Como é possível, então, que tantos O ignorem? Porque se ouve ainda esse protesto cruel: nolumus hunc regnare super nos, não queremos que este reine sobre nós? Na terra há milhões de homens que se enfrentam assim com Jesus Cristo, ou melhor, com a sombra de Jesus Cristo, porque não O conhecem, nem viram a beleza do seu rosto, nem se aperceberam da maravilha da sua doutrina.

Diante deste triste espectáculo, sinto-me movido a desagravar o Senhor. Ao ouvir o clamor que não cessa e que se constrói mais com obras pouco nobres do que com palavras, sinto a necessidade de gritar bem alto: oportet illum regnare!, convém que Ele reine.

Oposição a Cristo

Muitos não suportam que Cristo reine. Opõem-se-lhe de mil maneiras, quer nos planos gerais de governo do mundo e da convivência humana, quer nos costumes, quer na arte ou na ciência. Até na própria Igreja! Eu não falo - escreve Santo Agostinho - dos malvados que blasfemam de Cristo. São raros, efectivamente, os que O blasfemam com a língua, mas são muitos os que O blasfemam com a própria conduta.

Para alguns é molesta a própria expressão Cristo Rei, talvez por uma superficial questão de palavras como se o reinado de Cristo pudesse confundir-se com fórmulas políticas, ou porque a confissão da realeza do Senhor os levaria a admitir uma lei. E não toleram a lei, mesmo a do amável preceito da caridade, visto que não querem aproximar-se do amor de Deus. São os que só ambicionam servir o seu próprio egoísmo.

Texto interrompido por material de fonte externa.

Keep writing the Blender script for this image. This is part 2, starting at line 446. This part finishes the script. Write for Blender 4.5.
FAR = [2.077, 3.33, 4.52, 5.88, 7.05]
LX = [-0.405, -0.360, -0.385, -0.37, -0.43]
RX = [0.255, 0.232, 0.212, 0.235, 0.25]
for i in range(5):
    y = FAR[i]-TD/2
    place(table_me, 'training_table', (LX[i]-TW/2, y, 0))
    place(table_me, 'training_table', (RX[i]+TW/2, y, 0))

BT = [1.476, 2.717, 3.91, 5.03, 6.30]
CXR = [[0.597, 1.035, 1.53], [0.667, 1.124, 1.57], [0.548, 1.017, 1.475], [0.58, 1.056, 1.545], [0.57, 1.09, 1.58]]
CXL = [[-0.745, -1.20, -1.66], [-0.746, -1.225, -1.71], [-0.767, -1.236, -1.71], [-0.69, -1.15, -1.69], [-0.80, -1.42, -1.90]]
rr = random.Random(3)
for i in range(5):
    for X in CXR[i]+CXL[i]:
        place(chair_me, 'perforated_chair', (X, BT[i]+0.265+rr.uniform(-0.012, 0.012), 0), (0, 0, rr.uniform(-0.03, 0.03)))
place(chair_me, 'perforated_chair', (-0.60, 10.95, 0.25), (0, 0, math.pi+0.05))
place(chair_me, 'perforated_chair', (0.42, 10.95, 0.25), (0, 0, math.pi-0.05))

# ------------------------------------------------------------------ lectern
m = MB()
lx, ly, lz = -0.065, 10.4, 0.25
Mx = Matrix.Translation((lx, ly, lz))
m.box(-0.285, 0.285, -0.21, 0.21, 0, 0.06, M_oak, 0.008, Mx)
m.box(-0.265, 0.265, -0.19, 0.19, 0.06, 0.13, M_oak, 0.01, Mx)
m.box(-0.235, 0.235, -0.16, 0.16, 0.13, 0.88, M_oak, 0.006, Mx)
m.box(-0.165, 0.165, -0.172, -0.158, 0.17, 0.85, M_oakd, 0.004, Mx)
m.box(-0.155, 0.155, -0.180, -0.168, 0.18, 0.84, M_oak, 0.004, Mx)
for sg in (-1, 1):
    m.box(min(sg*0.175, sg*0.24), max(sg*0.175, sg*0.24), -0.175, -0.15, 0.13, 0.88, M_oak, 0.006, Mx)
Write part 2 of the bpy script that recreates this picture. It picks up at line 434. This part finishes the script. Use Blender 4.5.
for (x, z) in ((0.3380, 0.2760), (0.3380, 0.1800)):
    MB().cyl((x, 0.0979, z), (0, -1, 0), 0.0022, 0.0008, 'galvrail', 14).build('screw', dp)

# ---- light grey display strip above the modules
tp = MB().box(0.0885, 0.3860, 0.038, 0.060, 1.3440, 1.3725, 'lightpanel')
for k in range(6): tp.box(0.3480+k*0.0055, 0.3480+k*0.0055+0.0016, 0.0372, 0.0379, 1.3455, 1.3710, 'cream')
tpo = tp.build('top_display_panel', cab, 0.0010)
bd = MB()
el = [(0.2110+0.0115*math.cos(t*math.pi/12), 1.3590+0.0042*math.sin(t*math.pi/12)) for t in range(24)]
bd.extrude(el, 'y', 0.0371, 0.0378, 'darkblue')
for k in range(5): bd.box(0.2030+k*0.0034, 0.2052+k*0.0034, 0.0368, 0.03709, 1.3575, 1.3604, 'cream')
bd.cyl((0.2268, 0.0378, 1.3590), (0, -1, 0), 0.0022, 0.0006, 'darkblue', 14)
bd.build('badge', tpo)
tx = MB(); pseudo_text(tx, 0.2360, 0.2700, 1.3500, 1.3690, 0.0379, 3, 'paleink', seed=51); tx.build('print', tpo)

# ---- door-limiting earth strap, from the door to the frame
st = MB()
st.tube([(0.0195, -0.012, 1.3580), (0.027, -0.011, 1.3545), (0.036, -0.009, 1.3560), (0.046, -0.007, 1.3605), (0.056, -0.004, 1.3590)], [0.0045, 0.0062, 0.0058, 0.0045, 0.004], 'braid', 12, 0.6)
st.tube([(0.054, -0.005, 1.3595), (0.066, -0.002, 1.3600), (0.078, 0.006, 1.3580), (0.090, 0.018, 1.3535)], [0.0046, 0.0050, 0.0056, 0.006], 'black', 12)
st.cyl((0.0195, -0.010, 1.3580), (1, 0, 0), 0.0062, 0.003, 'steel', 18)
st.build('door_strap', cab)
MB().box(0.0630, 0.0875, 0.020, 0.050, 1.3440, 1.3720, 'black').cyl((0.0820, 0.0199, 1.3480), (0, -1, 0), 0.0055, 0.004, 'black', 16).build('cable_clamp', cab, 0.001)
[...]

O Senhor levou-me a repetir, desde há muito tempo, um grito calado: serviam!, servirei. Que Ele nos aumente essas ânsias de entrega, de fidelidade ao seu chamamento divino - com naturalidade, sem aparato, sem barulho - no meio da rua. Demos-lhe graças do fundo do coração. Dirijamos-lhe uma oração de súbditos, de filhos! - e a língua e o paladar encher-se-nos-ão de doçura com tal intensidade, que tratar do Reino de Deus nos saberá como a favo de mel, porque se trata dum Reino de liberdade, da liberdade que Ele ganhou para nós.